The more (uncorrelated) assets I trade, the easier it is for me to be profitable. I can keep scaling up and not risk any more money than usual. I just have to avoid being over exposed, sometimes everything correlates and at that point, it's easier to just trade one. A smart person would open 3 or 4 different trading accounts with these prop firms, and just do one or two trades per account, per day, each dedicated to a different asset. One for oil, one for indices, one for gold, one for USD, one for EUR, etc. You guys think this is hard, but this isn't hard. Even if you have a 50% win rate, but you trade once a day per asset that's 4 trades a day. Long run, 2 wins, 2 losses, with 2:1 RR you are profitable. And this is not a hard stat to achieve.
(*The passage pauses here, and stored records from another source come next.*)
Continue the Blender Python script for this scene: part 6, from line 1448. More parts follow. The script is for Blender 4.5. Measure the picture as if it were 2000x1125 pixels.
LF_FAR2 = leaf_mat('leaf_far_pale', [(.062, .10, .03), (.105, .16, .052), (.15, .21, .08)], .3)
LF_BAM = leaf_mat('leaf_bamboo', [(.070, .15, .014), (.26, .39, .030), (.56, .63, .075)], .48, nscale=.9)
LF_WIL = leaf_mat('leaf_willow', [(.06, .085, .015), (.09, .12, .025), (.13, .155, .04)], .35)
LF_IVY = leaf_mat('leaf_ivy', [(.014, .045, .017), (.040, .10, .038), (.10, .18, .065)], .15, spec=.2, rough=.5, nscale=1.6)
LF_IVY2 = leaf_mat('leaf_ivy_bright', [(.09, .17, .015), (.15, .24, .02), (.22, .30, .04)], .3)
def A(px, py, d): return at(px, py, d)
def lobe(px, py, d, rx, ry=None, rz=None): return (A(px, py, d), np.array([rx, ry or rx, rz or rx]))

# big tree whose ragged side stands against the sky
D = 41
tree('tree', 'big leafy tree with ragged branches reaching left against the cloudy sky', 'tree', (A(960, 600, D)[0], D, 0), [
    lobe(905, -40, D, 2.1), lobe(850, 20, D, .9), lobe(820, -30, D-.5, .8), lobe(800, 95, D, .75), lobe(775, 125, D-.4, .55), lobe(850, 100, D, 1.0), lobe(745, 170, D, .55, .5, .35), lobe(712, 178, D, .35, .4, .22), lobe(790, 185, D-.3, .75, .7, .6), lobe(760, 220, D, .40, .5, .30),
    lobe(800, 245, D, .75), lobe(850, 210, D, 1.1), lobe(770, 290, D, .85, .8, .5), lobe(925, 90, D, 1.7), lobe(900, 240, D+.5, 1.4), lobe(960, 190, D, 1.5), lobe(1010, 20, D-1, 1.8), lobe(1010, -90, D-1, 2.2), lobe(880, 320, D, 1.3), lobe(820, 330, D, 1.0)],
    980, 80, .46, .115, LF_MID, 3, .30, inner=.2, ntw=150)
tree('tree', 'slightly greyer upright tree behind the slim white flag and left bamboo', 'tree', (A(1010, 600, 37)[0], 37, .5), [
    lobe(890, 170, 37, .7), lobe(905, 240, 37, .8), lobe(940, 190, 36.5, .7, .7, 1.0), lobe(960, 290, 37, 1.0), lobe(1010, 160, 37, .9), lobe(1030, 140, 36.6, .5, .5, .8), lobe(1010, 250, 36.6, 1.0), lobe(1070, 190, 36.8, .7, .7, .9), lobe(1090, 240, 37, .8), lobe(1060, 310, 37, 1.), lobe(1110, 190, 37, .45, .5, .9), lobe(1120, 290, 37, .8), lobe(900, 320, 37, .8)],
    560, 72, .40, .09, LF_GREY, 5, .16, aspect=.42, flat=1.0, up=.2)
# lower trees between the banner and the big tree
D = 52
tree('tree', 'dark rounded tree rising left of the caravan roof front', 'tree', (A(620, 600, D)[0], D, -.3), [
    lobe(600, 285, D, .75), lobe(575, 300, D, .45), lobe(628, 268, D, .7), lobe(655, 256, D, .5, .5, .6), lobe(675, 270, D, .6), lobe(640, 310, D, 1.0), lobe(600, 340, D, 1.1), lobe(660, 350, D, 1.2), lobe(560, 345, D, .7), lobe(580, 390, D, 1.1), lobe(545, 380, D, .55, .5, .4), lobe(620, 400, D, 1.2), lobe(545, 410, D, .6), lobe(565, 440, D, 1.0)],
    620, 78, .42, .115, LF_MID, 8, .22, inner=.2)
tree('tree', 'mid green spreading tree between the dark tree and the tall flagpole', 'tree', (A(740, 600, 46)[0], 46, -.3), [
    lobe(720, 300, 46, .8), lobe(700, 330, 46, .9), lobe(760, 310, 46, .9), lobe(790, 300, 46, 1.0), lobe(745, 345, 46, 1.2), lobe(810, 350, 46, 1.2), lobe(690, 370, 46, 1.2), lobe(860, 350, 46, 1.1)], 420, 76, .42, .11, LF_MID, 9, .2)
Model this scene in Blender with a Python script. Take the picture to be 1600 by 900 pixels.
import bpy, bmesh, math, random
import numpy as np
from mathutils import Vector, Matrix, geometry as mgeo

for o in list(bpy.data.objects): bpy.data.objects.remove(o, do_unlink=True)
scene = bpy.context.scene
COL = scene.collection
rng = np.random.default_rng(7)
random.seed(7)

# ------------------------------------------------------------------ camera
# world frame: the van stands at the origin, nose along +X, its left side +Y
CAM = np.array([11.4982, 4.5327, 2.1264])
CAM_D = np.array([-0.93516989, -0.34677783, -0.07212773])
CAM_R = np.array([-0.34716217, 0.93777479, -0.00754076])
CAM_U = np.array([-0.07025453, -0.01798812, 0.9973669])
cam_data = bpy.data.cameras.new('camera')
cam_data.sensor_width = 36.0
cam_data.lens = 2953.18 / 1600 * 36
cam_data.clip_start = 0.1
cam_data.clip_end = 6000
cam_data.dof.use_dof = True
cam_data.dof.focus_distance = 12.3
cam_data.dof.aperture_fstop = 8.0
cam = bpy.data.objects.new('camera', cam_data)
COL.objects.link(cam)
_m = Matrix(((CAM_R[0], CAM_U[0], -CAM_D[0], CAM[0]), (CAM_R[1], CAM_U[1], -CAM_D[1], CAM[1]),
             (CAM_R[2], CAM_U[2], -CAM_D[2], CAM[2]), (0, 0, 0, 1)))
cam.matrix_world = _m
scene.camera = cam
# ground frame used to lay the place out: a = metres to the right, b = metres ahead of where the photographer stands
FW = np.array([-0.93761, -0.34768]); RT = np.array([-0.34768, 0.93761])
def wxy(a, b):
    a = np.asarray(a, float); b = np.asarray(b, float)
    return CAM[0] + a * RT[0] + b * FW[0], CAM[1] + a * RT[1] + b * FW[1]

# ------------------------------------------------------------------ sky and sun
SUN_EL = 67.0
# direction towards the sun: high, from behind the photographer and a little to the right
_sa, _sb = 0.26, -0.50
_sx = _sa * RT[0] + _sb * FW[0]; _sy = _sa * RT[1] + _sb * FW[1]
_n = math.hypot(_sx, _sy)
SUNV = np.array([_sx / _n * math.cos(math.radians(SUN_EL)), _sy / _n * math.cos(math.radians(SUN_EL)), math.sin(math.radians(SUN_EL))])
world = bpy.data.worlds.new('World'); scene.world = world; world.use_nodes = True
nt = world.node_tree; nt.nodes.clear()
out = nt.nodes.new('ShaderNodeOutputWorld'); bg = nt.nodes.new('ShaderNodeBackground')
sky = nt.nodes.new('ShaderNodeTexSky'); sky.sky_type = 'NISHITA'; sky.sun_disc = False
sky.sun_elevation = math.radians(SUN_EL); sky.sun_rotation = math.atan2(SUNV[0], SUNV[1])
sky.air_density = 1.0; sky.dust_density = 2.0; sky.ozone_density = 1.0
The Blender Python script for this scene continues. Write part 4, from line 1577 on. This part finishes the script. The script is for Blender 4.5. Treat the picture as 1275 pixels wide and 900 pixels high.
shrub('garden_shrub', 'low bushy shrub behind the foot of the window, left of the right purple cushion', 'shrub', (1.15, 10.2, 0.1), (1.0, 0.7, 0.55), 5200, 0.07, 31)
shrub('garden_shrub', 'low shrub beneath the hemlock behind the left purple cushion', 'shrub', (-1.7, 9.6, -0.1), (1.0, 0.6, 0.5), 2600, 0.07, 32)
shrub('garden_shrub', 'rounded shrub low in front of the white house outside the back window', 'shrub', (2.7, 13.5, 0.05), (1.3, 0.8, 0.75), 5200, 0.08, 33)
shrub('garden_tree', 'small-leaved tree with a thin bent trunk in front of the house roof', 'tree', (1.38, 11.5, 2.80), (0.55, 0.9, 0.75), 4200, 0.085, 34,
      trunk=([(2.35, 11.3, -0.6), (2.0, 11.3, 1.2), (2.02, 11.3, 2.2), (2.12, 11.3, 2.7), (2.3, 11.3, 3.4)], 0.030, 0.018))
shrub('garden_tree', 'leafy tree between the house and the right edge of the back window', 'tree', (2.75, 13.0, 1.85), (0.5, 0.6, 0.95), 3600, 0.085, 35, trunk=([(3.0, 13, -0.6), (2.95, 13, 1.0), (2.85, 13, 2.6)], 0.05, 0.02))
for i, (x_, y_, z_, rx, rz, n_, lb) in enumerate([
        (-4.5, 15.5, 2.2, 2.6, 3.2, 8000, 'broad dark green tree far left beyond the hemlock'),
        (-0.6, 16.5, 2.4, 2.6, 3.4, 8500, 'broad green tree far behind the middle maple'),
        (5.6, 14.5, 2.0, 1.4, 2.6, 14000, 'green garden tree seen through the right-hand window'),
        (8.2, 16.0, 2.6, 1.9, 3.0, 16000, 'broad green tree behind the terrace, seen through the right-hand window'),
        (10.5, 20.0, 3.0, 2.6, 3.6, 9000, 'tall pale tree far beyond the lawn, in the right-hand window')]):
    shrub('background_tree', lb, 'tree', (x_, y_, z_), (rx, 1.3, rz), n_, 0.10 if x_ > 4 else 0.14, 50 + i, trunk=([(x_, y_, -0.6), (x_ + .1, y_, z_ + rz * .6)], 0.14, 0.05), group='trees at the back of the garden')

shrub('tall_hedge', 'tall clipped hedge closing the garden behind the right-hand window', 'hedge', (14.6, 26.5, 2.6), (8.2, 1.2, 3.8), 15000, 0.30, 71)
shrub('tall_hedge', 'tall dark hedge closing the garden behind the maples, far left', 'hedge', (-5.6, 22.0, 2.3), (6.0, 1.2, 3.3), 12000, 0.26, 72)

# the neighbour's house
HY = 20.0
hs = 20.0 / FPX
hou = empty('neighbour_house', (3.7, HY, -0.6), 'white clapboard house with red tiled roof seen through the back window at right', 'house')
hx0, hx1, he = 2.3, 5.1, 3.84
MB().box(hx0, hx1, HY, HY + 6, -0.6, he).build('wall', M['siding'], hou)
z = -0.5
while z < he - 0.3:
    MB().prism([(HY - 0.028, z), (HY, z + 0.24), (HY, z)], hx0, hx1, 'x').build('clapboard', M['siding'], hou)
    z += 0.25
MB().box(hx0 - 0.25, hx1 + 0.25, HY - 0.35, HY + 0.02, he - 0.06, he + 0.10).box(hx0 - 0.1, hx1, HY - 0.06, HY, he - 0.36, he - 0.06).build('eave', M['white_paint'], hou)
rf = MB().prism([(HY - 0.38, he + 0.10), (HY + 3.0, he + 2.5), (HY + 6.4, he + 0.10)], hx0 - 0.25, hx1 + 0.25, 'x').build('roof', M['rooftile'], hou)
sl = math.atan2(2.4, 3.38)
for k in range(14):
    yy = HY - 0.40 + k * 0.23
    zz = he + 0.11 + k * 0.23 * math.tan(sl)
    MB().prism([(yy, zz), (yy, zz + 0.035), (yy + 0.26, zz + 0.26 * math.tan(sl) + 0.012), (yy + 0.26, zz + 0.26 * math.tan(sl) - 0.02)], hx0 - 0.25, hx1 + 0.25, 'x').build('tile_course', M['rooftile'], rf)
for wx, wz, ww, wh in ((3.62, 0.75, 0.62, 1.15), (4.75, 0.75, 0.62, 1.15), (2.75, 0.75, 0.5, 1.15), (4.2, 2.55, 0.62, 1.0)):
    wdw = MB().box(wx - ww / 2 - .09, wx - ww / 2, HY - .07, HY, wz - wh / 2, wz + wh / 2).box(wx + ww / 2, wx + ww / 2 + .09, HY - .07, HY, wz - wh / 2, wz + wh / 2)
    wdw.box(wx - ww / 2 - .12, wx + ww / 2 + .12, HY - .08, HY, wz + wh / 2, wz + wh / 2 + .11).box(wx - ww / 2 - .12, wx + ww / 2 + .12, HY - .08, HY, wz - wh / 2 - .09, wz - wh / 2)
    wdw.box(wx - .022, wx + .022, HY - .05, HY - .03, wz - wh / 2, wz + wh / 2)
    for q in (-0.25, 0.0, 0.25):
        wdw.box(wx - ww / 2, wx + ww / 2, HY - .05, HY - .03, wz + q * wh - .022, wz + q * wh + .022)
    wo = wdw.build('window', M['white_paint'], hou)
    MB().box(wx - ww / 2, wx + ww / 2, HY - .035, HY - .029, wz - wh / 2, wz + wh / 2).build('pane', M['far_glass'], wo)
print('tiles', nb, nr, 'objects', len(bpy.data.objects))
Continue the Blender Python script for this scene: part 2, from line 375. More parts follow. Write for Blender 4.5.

PS: as for the OP, you are clearly not in a good state of mind. Just go get a job, there is nothing wrong with trying again later.
But you are paying 3-4 times the price of a single account for the eval fees. So it seems a break-even proposition.
I don't know how they work, but if the idea is to make $2K in profit before you get refunded your fees, I think it's pretty much free.
No, it's per account. Not whatever K spread out over multiple account into one conglomerate, master account.
It's just 3-4 times the workload. You get whatever profit on the one account, fees refunded ( whatever that is), and you lose on the other 3 accounts. The losses of those 3 accounts negate your gains on the 1 profitable account, and push you into negative territory. It would be simpler to trade those 4 different instruments on one account.
In the long run, you'd have to be REALLY BAD to not be able to hit at least either a 50% win rate with a 1.1 RR or a 25% win rate with a 3.1 RR on a single asset trading just once a day. That's probably worse than random. It's pretty much a casino that trends. How can you not make money buying dips in an uptrend, or selling rips in a downtrend. (Answer: your stops and your entries suck. Easy problem to solve in both cases)
Nooby, you damn well know the answer to that question. It's as obvious as the question itself. Because you never can truly know when the trend reverses!